What seems to have driven this is the rise of BYOD under which user preferences rather than those of the IT department win out, with 78 percent citing that reason for the popularity increase. With the overwhelming majority predicting an increase in the Apple-using population in their organisation, BYOD appears to have broken the Microsoft monoculture once and for all.

But BYOD won’t do it all. Six out ten planned to cope with this growth by self-educating, with the remainder receiving some formal training. Only 20 percent believed they had the management tools to support the growth in Apple products.

“Our survey findings show the majority of IT professionals expect to see more Apple in the enterprise,” said David Gehringer, principal at Dimensional Research which carried out the survey.

“Today, nearly 20 percent of respondents say they already support 1,000 Apple devices or more. Organisations are asking IT teams to manage this situation, making scalability and efficiency critical when selecting an Apple device management solution.”

JAMF's motivation in highlighting the lack of management tools is, of course, that it is one of a select few companies that sells products in this space. But arguably there are deeper processes at work; as Microsoft’s grip has weakened to some extent, IT teams have had to manage not only Apple products but Android/Samsung, BlackBerry and Linux ones too.

This is inherently difficult to do without ending up with silos of management software, something that potentially causes problems for security.
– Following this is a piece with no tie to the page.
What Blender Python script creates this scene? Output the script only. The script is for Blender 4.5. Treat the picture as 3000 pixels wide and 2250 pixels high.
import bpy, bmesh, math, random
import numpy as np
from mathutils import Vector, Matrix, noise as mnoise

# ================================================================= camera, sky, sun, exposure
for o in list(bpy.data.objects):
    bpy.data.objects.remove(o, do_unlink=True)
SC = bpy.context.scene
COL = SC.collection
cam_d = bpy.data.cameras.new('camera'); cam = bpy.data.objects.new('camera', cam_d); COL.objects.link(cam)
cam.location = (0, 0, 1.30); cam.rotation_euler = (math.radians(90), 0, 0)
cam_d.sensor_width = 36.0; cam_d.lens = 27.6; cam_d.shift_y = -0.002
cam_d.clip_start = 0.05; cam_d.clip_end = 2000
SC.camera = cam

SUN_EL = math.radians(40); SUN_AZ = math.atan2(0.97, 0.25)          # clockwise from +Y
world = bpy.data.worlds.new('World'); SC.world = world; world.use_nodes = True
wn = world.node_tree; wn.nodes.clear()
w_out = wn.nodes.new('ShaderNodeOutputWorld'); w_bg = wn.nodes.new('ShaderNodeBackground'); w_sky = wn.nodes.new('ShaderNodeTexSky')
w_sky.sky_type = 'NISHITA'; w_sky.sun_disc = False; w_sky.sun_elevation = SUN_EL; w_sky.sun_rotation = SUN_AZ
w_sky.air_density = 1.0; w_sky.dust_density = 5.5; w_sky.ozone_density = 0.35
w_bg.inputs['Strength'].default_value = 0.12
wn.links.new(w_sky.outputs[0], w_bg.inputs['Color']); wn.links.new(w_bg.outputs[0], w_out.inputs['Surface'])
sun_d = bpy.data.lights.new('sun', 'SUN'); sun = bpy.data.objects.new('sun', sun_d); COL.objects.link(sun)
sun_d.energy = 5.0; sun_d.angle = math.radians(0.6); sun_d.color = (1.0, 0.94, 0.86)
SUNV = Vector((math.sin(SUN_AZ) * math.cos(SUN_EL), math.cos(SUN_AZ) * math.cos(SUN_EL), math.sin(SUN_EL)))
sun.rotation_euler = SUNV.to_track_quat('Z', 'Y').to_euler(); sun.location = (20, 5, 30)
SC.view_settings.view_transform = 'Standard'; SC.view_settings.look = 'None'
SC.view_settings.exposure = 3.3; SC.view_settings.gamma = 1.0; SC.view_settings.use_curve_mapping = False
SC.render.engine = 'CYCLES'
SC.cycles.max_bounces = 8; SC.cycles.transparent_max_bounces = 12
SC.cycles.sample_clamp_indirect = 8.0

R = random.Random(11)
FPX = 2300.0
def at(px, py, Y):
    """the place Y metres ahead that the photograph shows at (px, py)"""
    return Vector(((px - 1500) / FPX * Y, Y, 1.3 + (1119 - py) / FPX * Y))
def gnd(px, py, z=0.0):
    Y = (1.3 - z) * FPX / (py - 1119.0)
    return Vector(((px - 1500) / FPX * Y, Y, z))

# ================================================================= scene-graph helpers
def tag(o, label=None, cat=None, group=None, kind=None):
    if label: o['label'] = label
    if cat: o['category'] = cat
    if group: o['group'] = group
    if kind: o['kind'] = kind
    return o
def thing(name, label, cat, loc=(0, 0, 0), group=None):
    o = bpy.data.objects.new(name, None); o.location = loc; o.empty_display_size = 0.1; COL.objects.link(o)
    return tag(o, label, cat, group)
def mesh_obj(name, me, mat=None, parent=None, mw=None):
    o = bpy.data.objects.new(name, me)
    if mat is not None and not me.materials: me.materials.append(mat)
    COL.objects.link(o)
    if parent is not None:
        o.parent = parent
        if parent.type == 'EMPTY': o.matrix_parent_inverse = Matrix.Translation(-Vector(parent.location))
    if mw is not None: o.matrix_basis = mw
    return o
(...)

The survey is doubtless accurate that Apple management tools are in short supply but what enterprises really need is a way of managing a number of different platforms without having to buy lots of new software.

This is probably now a vain hope. BYOD has happened too fast for the market to keep up and Apple itself doesn't seem to see any need to help businesses by producing its own tools. The future of device management and security means managing devices using diffferent systems whether that is easy or not, with data security policies being translated across each.